→ Your instructions
All of the material below is to be returned exactly.
-------- Supplied data
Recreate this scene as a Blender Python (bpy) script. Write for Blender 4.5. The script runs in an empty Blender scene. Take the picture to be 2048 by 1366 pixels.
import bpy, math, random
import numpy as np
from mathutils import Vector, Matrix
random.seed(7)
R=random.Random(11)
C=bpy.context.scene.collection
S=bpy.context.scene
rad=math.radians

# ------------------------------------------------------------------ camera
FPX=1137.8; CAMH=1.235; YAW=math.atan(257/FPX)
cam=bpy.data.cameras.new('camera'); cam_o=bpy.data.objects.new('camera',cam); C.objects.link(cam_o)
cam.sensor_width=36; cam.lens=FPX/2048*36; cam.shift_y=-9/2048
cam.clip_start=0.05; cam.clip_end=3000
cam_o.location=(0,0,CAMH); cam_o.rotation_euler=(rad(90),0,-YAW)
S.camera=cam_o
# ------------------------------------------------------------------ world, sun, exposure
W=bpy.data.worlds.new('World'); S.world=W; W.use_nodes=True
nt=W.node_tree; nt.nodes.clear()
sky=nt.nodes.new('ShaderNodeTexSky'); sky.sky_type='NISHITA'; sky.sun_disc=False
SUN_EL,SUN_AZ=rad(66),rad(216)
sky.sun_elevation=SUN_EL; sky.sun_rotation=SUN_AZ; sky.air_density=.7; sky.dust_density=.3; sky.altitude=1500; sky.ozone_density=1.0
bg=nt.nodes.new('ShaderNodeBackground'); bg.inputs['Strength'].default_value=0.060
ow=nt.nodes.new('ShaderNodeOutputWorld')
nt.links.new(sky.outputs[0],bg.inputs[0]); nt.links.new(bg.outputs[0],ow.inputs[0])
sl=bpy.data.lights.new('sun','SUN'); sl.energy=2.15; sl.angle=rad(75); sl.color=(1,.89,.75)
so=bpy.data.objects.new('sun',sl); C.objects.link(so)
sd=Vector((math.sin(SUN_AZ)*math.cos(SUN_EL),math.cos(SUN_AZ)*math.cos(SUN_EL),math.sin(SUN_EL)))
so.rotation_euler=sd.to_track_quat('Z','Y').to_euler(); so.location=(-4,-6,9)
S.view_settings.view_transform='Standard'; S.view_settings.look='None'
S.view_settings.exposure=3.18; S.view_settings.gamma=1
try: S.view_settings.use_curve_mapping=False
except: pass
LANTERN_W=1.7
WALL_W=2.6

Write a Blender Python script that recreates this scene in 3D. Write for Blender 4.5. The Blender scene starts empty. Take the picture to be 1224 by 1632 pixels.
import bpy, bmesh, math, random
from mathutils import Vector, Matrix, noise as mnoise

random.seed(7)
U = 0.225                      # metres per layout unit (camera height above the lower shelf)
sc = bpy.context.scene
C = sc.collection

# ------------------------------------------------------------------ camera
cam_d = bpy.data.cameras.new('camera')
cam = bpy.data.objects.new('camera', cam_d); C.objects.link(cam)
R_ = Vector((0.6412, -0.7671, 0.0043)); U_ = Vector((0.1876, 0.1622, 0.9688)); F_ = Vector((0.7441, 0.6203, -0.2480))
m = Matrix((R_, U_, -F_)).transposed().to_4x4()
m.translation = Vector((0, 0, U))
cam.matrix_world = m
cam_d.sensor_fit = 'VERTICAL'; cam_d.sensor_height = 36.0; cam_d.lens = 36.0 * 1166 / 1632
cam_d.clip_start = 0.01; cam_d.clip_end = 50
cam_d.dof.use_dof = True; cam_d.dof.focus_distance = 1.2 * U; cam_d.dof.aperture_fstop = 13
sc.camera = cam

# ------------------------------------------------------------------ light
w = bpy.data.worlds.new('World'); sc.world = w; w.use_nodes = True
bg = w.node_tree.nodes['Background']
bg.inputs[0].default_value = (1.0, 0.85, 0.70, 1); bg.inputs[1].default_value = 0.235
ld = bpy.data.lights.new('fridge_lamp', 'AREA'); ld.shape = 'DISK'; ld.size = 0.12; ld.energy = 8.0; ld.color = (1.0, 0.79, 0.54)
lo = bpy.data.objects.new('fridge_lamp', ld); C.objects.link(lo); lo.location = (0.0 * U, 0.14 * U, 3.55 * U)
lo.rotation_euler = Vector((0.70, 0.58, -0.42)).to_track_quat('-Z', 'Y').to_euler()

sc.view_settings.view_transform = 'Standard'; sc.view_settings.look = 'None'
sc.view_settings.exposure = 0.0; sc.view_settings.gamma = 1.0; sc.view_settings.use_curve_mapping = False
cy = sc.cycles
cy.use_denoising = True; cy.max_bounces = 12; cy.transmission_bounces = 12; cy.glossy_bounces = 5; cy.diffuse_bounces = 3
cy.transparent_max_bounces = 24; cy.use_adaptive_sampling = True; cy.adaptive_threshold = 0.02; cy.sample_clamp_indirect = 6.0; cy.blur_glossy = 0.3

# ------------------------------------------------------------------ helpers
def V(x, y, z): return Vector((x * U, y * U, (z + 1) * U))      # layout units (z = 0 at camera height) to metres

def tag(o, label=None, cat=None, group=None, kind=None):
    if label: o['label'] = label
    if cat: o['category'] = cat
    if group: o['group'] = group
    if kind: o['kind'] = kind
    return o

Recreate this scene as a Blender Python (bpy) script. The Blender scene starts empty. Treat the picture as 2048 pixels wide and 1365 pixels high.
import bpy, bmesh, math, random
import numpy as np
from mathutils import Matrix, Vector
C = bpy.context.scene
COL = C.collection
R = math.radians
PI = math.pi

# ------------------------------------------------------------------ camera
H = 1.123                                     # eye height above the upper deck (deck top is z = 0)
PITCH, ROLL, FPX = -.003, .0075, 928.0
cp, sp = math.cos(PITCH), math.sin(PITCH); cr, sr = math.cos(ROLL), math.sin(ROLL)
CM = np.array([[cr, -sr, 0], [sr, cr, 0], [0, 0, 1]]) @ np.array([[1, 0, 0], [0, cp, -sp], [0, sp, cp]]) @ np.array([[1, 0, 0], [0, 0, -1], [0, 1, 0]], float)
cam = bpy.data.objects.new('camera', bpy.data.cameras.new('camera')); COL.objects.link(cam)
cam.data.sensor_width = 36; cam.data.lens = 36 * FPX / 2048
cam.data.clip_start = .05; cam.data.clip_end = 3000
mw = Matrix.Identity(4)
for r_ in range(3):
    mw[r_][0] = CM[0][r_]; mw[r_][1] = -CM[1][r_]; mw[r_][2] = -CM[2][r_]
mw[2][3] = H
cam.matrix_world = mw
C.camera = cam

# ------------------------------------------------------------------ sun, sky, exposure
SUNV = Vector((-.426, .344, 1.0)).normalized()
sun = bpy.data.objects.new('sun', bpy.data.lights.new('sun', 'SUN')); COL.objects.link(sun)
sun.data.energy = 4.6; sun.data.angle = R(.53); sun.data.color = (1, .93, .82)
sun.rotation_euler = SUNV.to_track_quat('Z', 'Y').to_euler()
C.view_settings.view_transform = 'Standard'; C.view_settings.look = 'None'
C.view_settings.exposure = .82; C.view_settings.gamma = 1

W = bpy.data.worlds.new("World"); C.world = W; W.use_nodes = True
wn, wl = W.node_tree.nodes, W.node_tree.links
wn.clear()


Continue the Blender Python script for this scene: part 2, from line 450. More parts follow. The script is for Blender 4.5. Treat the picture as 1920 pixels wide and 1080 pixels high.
----------------
→ Right answer
Recreate this scene as a Blender Python (bpy) script. Write for Blender 4.5. The script runs in an empty Blender scene. Take the picture to be 2048 by 1366 pixels.
import bpy, math, random
import numpy as np
from mathutils import Vector, Matrix
random.seed(7)
R=random.Random(11)
C=bpy.context.scene.collection
S=bpy.context.scene
rad=math.radians

# ------------------------------------------------------------------ camera
FPX=1137.8; CAMH=1.235; YAW=math.atan(257/FPX)
cam=bpy.data.cameras.new('camera'); cam_o=bpy.data.objects.new('camera',cam); C.objects.link(cam_o)
cam.sensor_width=36; cam.lens=FPX/2048*36; cam.shift_y=-9/2048
cam.clip_start=0.05; cam.clip_end=3000
cam_o.location=(0,0,CAMH); cam_o.rotation_euler=(rad(90),0,-YAW)
S.camera=cam_o
# ------------------------------------------------------------------ world, sun, exposure
W=bpy.data.worlds.new('World'); S.world=W; W.use_nodes=True
nt=W.node_tree; nt.nodes.clear()
sky=nt.nodes.new('ShaderNodeTexSky'); sky.sky_type='NISHITA'; sky.sun_disc=False
SUN_EL,SUN_AZ=rad(66),rad(216)
sky.sun_elevation=SUN_EL; sky.sun_rotation=SUN_AZ; sky.air_density=.7; sky.dust_density=.3; sky.altitude=1500; sky.ozone_density=1.0
bg=nt.nodes.new('ShaderNodeBackground'); bg.inputs['Strength'].default_value=0.060
ow=nt.nodes.new('ShaderNodeOutputWorld')
nt.links.new(sky.outputs[0],bg.inputs[0]); nt.links.new(bg.outputs[0],ow.inputs[0])
sl=bpy.data.lights.new('sun','SUN'); sl.energy=2.15; sl.angle=rad(75); sl.color=(1,.89,.75)
so=bpy.data.objects.new('sun',sl); C.objects.link(so)
sd=Vector((math.sin(SUN_AZ)*math.cos(SUN_EL),math.cos(SUN_AZ)*math.cos(SUN_EL),math.sin(SUN_EL)))
so.rotation_euler=sd.to_track_quat('Z','Y').to_euler(); so.location=(-4,-6,9)
S.view_settings.view_transform='Standard'; S.view_settings.look='None'
S.view_settings.exposure=3.18; S.view_settings.gamma=1
try: S.view_settings.use_curve_mapping=False
except: pass
LANTERN_W=1.7
WALL_W=2.6

Write a Blender Python script that recreates this scene in 3D. Write for Blender 4.5. The Blender scene starts empty. Take the picture to be 1224 by 1632 pixels.
import bpy, bmesh, math, random
from mathutils import Vector, Matrix, noise as mnoise

random.seed(7)
U = 0.225                      # metres per layout unit (camera height above the lower shelf)
sc = bpy.context.scene
C = sc.collection

# ------------------------------------------------------------------ camera
cam_d = bpy.data.cameras.new('camera')
cam = bpy.data.objects.new('camera', cam_d); C.objects.link(cam)
R_ = Vector((0.6412, -0.7671, 0.0043)); U_ = Vector((0.1876, 0.1622, 0.9688)); F_ = Vector((0.7441, 0.6203, -0.2480))
m = Matrix((R_, U_, -F_)).transposed().to_4x4()
m.translation = Vector((0, 0, U))
cam.matrix_world = m
cam_d.sensor_fit = 'VERTICAL'; cam_d.sensor_height = 36.0; cam_d.lens = 36.0 * 1166 / 1632
cam_d.clip_start = 0.01; cam_d.clip_end = 50
cam_d.dof.use_dof = True; cam_d.dof.focus_distance = 1.2 * U; cam_d.dof.aperture_fstop = 13
sc.camera = cam

# ------------------------------------------------------------------ light
w = bpy.data.worlds.new('World'); sc.world = w; w.use_nodes = True
bg = w.node_tree.nodes['Background']
bg.inputs[0].default_value = (1.0, 0.85, 0.70, 1); bg.inputs[1].default_value = 0.235
ld = bpy.data.lights.new('fridge_lamp', 'AREA'); ld.shape = 'DISK'; ld.size = 0.12; ld.energy = 8.0; ld.color = (1.0, 0.79, 0.54)
lo = bpy.data.objects.new('fridge_lamp', ld); C.objects.link(lo); lo.location = (0.0 * U, 0.14 * U, 3.55 * U)
lo.rotation_euler = Vector((0.70, 0.58, -0.42)).to_track_quat('-Z', 'Y').to_euler()

sc.view_settings.view_transform = 'Standard'; sc.view_settings.look = 'None'
sc.view_settings.exposure = 0.0; sc.view_settings.gamma = 1.0; sc.view_settings.use_curve_mapping = False
cy = sc.cycles
cy.use_denoising = True; cy.max_bounces = 12; cy.transmission_bounces = 12; cy.glossy_bounces = 5; cy.diffuse_bounces = 3
cy.transparent_max_bounces = 24; cy.use_adaptive_sampling = True; cy.adaptive_threshold = 0.02; cy.sample_clamp_indirect = 6.0; cy.blur_glossy = 0.3

# ------------------------------------------------------------------ helpers
def V(x, y, z): return Vector((x * U, y * U, (z + 1) * U))      # layout units (z = 0 at camera height) to metres

def tag(o, label=None, cat=None, group=None, kind=None):
    if label: o['label'] = label
    if cat: o['category'] = cat
    if group: o['group'] = group
    if kind: o['kind'] = kind
    return o

Recreate this scene as a Blender Python (bpy) script. The Blender scene starts empty. Treat the picture as 2048 pixels wide and 1365 pixels high.
import bpy, bmesh, math, random
import numpy as np
from mathutils import Matrix, Vector
C = bpy.context.scene
COL = C.collection
R = math.radians
PI = math.pi

# ------------------------------------------------------------------ camera
H = 1.123                                     # eye height above the upper deck (deck top is z = 0)
PITCH, ROLL, FPX = -.003, .0075, 928.0
cp, sp = math.cos(PITCH), math.sin(PITCH); cr, sr = math.cos(ROLL), math.sin(ROLL)
CM = np.array([[cr, -sr, 0], [sr, cr, 0], [0, 0, 1]]) @ np.array([[1, 0, 0], [0, cp, -sp], [0, sp, cp]]) @ np.array([[1, 0, 0], [0, 0, -1], [0, 1, 0]], float)
cam = bpy.data.objects.new('camera', bpy.data.cameras.new('camera')); COL.objects.link(cam)
cam.data.sensor_width = 36; cam.data.lens = 36 * FPX / 2048
cam.data.clip_start = .05; cam.data.clip_end = 3000
mw = Matrix.Identity(4)
for r_ in range(3):
    mw[r_][0] = CM[0][r_]; mw[r_][1] = -CM[1][r_]; mw[r_][2] = -CM[2][r_]
mw[2][3] = H
cam.matrix_world = mw
C.camera = cam

# ------------------------------------------------------------------ sun, sky, exposure
SUNV = Vector((-.426, .344, 1.0)).normalized()
sun = bpy.data.objects.new('sun', bpy.data.lights.new('sun', 'SUN')); COL.objects.link(sun)
sun.data.energy = 4.6; sun.data.angle = R(.53); sun.data.color = (1, .93, .82)
sun.rotation_euler = SUNV.to_track_quat('Z', 'Y').to_euler()
C.view_settings.view_transform = 'Standard'; C.view_settings.look = 'None'
C.view_settings.exposure = .82; C.view_settings.gamma = 1

W = bpy.data.worlds.new("World"); C.world = W; W.use_nodes = True
wn, wl = W.node_tree.nodes, W.node_tree.links
wn.clear()


Continue the Blender Python script for this scene: part 2, from line 450. More parts follow. The script is for Blender 4.5. Treat the picture as 1920 pixels wide and 1080 pixels high.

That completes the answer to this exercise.